Por Emerson Santiago |
Para entender o fenômeno dos caras-pintadas é importante analisar o contexto no qual ele está inserido. O Brasil realizara recentemente eleições diretas para presidente em 1989, garantia que havia sido tomada ao cidadão brasileiro pelo regime militar, sendo que o último pleito direto, isto é, com a participação do povo, ocorrera em 1960. Tal fato era constantemente lembrado pelos meios de comunicação da época, enfatizando a importância da participação popular na vida política brasileira.
Em meio a todos os clamores a essa participação popular, procurando que de alguma forma recuperar o tempo perdido em meio ao marasmo dos anos de repressão, a mídia e a opinião pública reviviam intensamente os momentos em que de alguma forma a população se revoltou ante às arbitrariedades do regime de exceção, e entre os grandes momentos de luta pela democracia no país estavam os protestos estudantis de final dos anos 60, onde jovens universitários de pouco mais de 18 anos de idade saíam às ruas para protestar abertamente contra o governo, demonstrando ter alta organização, intelecto e politização, expressando ideias geralmente de esquerda, sendo que muitos perderam a vida, ou foram presos, ou relegados à clandestinidade, ou ainda perderam os direitos políticos e sociais.
Entre essas lembranças, e por isso mesmo, a eleição de 1989 assumiu um significado importante na história do país.
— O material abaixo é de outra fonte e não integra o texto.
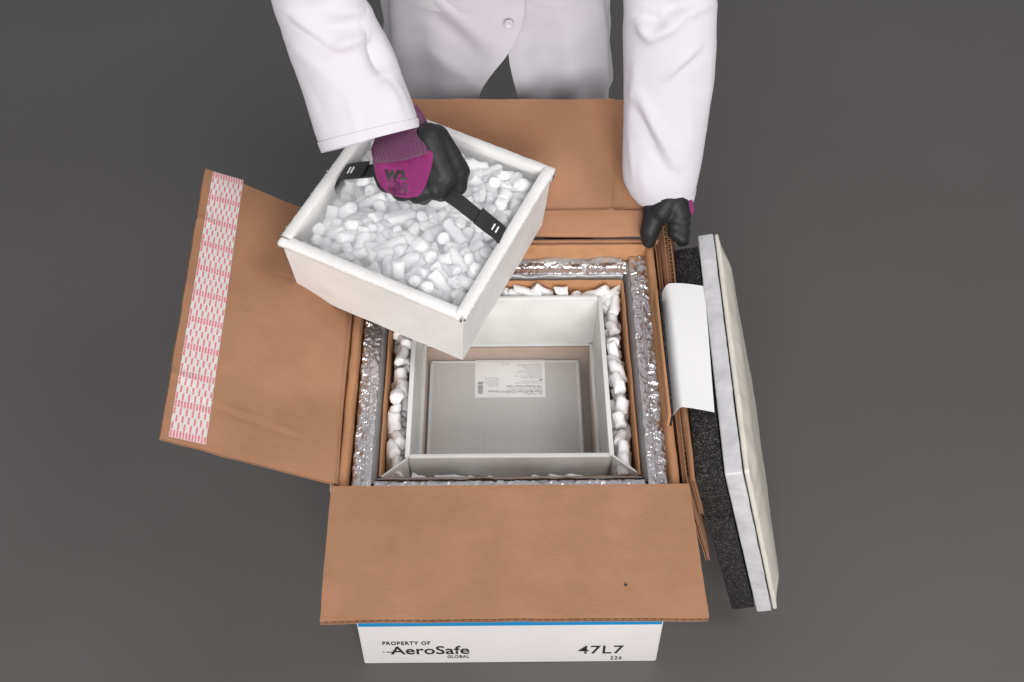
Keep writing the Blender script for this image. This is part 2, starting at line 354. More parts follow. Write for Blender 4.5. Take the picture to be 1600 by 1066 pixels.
# outside white print on the sides
box('printed_liner', (-W2-.0012,.001,-HB+.002), (-W2-.0002,DB-.001,zr-.004), 'print_white', carton, 0)
box('printed_liner', (W2+.0002,.001,-HB+.002), (W2+.0012,DB-.001,-.02), 'print_white', carton, 0)
# printed marks on the front wall
XF = Matrix(((1,0,0,0),(0,0,-1,-.0006),(0,1,0,0),(0,0,0,1)))   # text plane -> front wall
def at(x,z): return Matrix.Translation((x,0,z)) @ XF
mk('blue_stripe', [(-W2+.0005,-.0004,-.4085),(W2-.0005,-.0004,-.4085),(W2-.0005,-.0004,-.39),(-W2+.0005,-.0004,-.39)], [(0,1,2,3)], 'blue', fw)
fit_text('lettering','PROPERTY OF',.080,.0118,'ink',fw,at(-.2155,-.4735),bold=.0005,spacing=1.15)
fit_text('lettering','AeroSafe',.133,.0285,'ink',fw,at(-.2030,-.5080),bold=.0006)
fit_text('lettering','GLOBAL',.037,.0095,'ink',fw,at(-.1080,-.5230),bold=.0003,spacing=1.1)
fit_text('lettering','47L7',.076,.0285,'ink',fw,at(.1155,-.5110),bold=.0004,spacing=1.08)
fit_text('lettering','226',.0195,.0120,'ink',fw,at(.1715,-.5340),bold=.0002,spacing=1.15)
for (a,b) in ((-.2165,-.2135),(-.2105,-.1960)):
    mk('logo_bar', [(a,-.0006,-.5012),(b,-.0006,-.5012),(b,-.0006,-.4985),(a,-.0006,-.4985)], [(0,1,2,3)], 'ink', fw)
# front flap (lies open, flat)
def dfront(u,v):
    d = .0016*fbm((u,v,0),2.2,1)
    d -= .004*smooth01((u-.72)/.28)*smooth01((.12-v)/.12)
    d += .0012*math.exp(-((u-.015)/.012)**2)
    return d
fz=.0
flap(carton, PZ(517.5,760,fz), PZ(1077,755.5,fz), PZ(1108,965,fz), PZ(499,969,fz), .0094, 51, dfront, double=True)
mk('blemish', [PZ(978+dx,914+dy,.0022) for dx,dy in ((-3,-1),(0,-2.5),(3,0),(1,2),(-2,1.5))], [(0,1,2,3,4)], 'trousers', carton)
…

Dela resultou eleito Fernando Collor de Mello, com uma plataforma de combate à hiperinflação, moralização e caça aos corruptos, que ficaram popularmente conhecidos como “marajás”, termo bradado à exaustão por Collor e seus apoiantes.
Pouco depois, porém, o governo no qual muitos brasileiros colocaram suas esperanças começou a mostrar falhas estruturais. O Plano Collor de contenção da inflação fora um desastre completo, causando pânico na povo, além de denúncias de corrupção que iam surgindo por todos os lados, com declarações contundentes vindas do próprio irmão do presidente, envolvendo pessoas ligadas diretamente ao presidente, em especial um personagem que ficou muito conhecido à época: Paulo César Farias, o PC Farias, tesoureiro da campanha eleitoral de Collor.
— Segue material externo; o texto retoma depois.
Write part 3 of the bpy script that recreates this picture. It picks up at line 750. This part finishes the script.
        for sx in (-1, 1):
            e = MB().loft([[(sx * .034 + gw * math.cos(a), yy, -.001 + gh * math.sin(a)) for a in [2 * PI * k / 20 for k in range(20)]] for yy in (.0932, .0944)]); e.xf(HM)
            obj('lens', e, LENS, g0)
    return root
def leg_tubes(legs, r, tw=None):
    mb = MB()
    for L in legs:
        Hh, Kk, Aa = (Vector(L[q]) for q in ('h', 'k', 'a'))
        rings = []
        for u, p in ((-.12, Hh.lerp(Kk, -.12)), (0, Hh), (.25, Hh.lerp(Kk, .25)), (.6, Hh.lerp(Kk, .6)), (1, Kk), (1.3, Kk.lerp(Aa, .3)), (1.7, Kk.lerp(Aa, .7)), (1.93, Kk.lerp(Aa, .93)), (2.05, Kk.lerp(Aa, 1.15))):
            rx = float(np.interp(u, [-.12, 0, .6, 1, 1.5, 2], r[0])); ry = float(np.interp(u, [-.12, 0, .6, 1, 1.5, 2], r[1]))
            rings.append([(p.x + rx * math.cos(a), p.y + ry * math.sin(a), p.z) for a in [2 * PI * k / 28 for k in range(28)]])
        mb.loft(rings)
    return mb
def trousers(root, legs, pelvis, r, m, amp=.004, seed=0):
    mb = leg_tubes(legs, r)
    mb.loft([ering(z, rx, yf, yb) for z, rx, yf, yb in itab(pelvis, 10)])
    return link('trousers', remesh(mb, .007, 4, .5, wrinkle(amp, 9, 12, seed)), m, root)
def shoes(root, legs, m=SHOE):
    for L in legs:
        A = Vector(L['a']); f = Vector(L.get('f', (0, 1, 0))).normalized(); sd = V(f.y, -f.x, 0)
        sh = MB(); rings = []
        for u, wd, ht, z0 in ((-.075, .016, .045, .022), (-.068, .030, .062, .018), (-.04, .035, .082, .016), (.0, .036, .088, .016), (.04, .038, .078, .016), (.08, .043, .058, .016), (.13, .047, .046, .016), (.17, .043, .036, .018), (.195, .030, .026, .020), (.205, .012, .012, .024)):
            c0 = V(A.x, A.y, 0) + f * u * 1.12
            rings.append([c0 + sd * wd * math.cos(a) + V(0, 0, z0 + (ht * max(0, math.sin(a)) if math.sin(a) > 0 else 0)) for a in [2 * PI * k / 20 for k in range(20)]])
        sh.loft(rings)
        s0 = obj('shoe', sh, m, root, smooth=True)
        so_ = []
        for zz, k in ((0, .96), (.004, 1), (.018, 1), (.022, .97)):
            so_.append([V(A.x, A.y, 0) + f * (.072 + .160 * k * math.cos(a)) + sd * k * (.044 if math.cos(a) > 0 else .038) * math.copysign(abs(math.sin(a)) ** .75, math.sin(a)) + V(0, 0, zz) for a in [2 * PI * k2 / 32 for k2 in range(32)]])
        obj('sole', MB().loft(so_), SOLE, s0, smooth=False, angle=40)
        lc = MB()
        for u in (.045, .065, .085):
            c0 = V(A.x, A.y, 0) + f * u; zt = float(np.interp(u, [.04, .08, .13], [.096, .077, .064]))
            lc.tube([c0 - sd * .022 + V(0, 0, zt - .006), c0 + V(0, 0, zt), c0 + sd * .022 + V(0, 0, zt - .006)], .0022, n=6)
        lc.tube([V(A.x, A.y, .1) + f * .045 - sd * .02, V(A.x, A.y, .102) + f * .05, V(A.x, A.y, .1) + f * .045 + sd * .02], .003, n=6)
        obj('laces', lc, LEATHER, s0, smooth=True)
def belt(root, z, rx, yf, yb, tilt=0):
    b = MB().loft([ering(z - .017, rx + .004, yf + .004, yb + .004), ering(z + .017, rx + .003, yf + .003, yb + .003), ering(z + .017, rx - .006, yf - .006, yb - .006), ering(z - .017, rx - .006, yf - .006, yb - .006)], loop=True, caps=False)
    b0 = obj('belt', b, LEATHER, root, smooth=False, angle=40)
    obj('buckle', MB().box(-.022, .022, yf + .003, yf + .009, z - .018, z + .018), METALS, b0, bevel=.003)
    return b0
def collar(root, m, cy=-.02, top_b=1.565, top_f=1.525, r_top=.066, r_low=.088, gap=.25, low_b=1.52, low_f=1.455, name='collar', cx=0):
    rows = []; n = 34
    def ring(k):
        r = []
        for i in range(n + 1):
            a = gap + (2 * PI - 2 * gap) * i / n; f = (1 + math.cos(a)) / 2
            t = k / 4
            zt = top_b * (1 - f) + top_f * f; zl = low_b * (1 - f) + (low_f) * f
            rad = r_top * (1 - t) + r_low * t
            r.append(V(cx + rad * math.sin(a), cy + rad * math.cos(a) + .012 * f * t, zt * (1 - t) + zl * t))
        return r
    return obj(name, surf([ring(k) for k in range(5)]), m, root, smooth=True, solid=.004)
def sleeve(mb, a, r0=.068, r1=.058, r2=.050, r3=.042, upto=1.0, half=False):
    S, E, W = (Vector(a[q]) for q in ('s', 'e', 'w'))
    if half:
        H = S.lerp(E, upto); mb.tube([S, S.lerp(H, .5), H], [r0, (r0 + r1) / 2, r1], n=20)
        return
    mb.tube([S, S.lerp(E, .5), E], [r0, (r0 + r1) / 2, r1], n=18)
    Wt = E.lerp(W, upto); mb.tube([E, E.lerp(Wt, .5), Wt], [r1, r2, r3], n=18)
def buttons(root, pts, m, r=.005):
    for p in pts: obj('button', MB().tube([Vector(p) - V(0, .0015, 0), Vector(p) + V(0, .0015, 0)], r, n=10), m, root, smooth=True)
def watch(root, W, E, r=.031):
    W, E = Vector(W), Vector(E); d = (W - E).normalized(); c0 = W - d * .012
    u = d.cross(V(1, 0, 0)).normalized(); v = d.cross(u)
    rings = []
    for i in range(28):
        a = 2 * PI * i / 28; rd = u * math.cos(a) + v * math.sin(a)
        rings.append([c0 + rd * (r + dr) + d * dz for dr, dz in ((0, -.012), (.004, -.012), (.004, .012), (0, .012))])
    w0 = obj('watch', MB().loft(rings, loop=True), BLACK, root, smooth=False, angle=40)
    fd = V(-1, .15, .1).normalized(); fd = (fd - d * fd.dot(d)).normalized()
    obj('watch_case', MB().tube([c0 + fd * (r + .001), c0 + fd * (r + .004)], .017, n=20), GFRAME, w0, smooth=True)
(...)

O apoio político e popular ao governo ia encolhendo a olhos vistos em 1992, até que então, o presidente resolve reagir e conclamar a população a sair às ruas e manifestar seu apoio ao governo e, em última instância, ao país, fazendo isso de modo extensivo, utilizando uma “camiseta ou qualquer peça de roupa nas cores do nosso país”, como diria o presidente em infame discurso.
A imagem dos estudantes conscientes, desafiadores, rebeldes dos anos 60 então faz a cabeça do imaginário popular naquele momento, e entre a população estavam os estudantes à época, geralmente de classe média, não tão politizados, e com ideias nem tão claras acerca do modo como reagir em meio ao seu descontentamento. Influenciados por toda “mitologia” que estava se criando em torno dos protestos ocorridos na década de 60 os caras-pintadas saem às ruas, mas vestindo e pintando-se de preto, em um repúdio às palavras de Collor, parcialmente irônico, parcialmente politizado. A imprensa iria cunhar o termo caras-pintadas a tais jovens, tornando-os ícones do descontentamento popular contra o poder constituído, mas, que diferentemente do movimento politizado e militante do passado, os protestos de 20 anos depois assumia um tom de humor, ironia, anarquia e um posicionamento político não tão marcado, e por isso mesmo recebendo críticas como um movimento algo artificial de mímica dos históricos protestos da era militar.
De qualquer modo, os caras-pintadas tornariam-se ícones de um novo modo que o povo descobriu de se fazer democracia: a deposição de seus dirigentes incompetentes ou corruptos.